### DESCRIPTION OF THE TASK
Please return the full listing below without altering anything.

- - - - - - -

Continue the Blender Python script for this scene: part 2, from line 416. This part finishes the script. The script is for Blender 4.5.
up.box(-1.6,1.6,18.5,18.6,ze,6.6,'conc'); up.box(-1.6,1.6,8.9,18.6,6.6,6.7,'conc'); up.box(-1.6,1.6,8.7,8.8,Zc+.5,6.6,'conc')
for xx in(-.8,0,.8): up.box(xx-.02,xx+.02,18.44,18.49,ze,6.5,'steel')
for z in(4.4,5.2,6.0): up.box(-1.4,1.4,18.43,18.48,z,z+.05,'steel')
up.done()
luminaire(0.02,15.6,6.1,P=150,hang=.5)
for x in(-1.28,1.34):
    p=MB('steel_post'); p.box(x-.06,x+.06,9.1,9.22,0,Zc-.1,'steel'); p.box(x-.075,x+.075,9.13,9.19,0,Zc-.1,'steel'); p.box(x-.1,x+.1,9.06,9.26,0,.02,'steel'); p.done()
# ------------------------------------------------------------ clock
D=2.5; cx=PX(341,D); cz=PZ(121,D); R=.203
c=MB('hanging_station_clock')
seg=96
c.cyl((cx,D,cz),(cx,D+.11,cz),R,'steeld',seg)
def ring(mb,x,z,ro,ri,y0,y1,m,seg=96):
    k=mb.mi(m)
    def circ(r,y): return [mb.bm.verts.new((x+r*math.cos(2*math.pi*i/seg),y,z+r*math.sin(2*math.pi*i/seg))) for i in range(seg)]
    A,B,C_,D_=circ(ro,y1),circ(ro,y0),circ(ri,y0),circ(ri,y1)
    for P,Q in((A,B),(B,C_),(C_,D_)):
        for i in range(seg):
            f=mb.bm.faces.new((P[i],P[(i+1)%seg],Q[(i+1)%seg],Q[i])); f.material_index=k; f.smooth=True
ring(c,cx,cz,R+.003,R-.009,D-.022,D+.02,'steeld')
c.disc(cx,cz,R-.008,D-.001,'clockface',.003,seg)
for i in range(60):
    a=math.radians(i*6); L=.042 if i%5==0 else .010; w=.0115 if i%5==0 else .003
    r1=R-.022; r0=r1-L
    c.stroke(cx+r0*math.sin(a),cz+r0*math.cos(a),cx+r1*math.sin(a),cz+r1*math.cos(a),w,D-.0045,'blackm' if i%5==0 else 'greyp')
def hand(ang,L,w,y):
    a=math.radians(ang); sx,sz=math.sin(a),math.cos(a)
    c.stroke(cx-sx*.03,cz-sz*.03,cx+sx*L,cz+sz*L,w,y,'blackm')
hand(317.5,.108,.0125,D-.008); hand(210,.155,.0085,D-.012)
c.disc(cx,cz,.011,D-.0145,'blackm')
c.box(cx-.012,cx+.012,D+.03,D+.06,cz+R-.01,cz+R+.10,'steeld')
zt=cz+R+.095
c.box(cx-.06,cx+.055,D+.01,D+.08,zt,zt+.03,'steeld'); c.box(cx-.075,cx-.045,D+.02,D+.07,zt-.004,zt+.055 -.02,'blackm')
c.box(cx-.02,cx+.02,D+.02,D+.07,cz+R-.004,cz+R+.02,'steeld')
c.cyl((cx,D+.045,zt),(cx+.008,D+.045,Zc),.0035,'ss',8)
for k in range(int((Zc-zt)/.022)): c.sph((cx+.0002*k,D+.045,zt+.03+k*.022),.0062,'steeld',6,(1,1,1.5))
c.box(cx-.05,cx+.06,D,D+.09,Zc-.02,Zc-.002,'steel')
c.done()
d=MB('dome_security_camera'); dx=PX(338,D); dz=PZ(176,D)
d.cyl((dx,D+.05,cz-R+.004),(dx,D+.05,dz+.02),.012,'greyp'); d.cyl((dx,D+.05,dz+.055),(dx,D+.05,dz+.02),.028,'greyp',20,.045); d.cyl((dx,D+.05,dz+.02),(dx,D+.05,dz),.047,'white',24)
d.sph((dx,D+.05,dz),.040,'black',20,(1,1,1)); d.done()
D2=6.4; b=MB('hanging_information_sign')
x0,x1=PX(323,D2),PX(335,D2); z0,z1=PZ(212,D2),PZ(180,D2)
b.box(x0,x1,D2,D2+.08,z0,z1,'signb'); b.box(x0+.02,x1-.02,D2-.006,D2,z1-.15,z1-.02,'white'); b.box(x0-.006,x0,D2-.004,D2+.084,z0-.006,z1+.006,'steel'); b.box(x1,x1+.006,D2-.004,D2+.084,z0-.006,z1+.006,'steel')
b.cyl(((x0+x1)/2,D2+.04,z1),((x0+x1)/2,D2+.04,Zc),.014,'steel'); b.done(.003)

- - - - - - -

### PROBLEM SOLUTION
Continue the Blender Python script for this scene: part 2, from line 416. This part finishes the script. The script is for Blender 4.5.
up.box(-1.6,1.6,18.5,18.6,ze,6.6,'conc'); up.box(-1.6,1.6,8.9,18.6,6.6,6.7,'conc'); up.box(-1.6,1.6,8.7,8.8,Zc+.5,6.6,'conc')
for xx in(-.8,0,.8): up.box(xx-.02,xx+.02,18.44,18.49,ze,6.5,'steel')
for z in(4.4,5.2,6.0): up.box(-1.4,1.4,18.43,18.48,z,z+.05,'steel')
up.done()
luminaire(0.02,15.6,6.1,P=150,hang=.5)
for x in(-1.28,1.34):
    p=MB('steel_post'); p.box(x-.06,x+.06,9.1,9.22,0,Zc-.1,'steel'); p.box(x-.075,x+.075,9.13,9.19,0,Zc-.1,'steel'); p.box(x-.1,x+.1,9.06,9.26,0,.02,'steel'); p.done()
# ------------------------------------------------------------ clock
D=2.5; cx=PX(341,D); cz=PZ(121,D); R=.203
c=MB('hanging_station_clock')
seg=96
c.cyl((cx,D,cz),(cx,D+.11,cz),R,'steeld',seg)
def ring(mb,x,z,ro,ri,y0,y1,m,seg=96):
    k=mb.mi(m)
    def circ(r,y): return [mb.bm.verts.new((x+r*math.cos(2*math.pi*i/seg),y,z+r*math.sin(2*math.pi*i/seg))) for i in range(seg)]
    A,B,C_,D_=circ(ro,y1),circ(ro,y0),circ(ri,y0),circ(ri,y1)
    for P,Q in((A,B),(B,C_),(C_,D_)):
        for i in range(seg):
            f=mb.bm.faces.new((P[i],P[(i+1)%seg],Q[(i+1)%seg],Q[i])); f.material_index=k; f.smooth=True
ring(c,cx,cz,R+.003,R-.009,D-.022,D+.02,'steeld')
c.disc(cx,cz,R-.008,D-.001,'clockface',.003,seg)
for i in range(60):
    a=math.radians(i*6); L=.042 if i%5==0 else .010; w=.0115 if i%5==0 else .003
    r1=R-.022; r0=r1-L
    c.stroke(cx+r0*math.sin(a),cz+r0*math.cos(a),cx+r1*math.sin(a),cz+r1*math.cos(a),w,D-.0045,'blackm' if i%5==0 else 'greyp')
def hand(ang,L,w,y):
    a=math.radians(ang); sx,sz=math.sin(a),math.cos(a)
    c.stroke(cx-sx*.03,cz-sz*.03,cx+sx*L,cz+sz*L,w,y,'blackm')
hand(317.5,.108,.0125,D-.008); hand(210,.155,.0085,D-.012)
c.disc(cx,cz,.011,D-.0145,'blackm')
c.box(cx-.012,cx+.012,D+.03,D+.06,cz+R-.01,cz+R+.10,'steeld')
zt=cz+R+.095
c.box(cx-.06,cx+.055,D+.01,D+.08,zt,zt+.03,'steeld'); c.box(cx-.075,cx-.045,D+.02,D+.07,zt-.004,zt+.055 -.02,'blackm')
c.box(cx-.02,cx+.02,D+.02,D+.07,cz+R-.004,cz+R+.02,'steeld')
c.cyl((cx,D+.045,zt),(cx+.008,D+.045,Zc),.0035,'ss',8)
for k in range(int((Zc-zt)/.022)): c.sph((cx+.0002*k,D+.045,zt+.03+k*.022),.0062,'steeld',6,(1,1,1.5))
c.box(cx-.05,cx+.06,D,D+.09,Zc-.02,Zc-.002,'steel')
c.done()
d=MB('dome_security_camera'); dx=PX(338,D); dz=PZ(176,D)
d.cyl((dx,D+.05,cz-R+.004),(dx,D+.05,dz+.02),.012,'greyp'); d.cyl((dx,D+.05,dz+.055),(dx,D+.05,dz+.02),.028,'greyp',20,.045); d.cyl((dx,D+.05,dz+.02),(dx,D+.05,dz),.047,'white',24)
d.sph((dx,D+.05,dz),.040,'black',20,(1,1,1)); d.done()
D2=6.4; b=MB('hanging_information_sign')
x0,x1=PX(323,D2),PX(335,D2); z0,z1=PZ(212,D2),PZ(180,D2)
b.box(x0,x1,D2,D2+.08,z0,z1,'signb'); b.box(x0+.02,x1-.02,D2-.006,D2,z1-.15,z1-.02,'white'); b.box(x0-.006,x0,D2-.004,D2+.084,z0-.006,z1+.006,'steel'); b.box(x1,x1+.006,D2-.004,D2+.084,z0-.006,z1+.006,'steel')
b.cyl(((x0+x1)/2,D2+.04,z1),((x0+x1)/2,D2+.04,Zc),.014,'steel'); b.done(.003)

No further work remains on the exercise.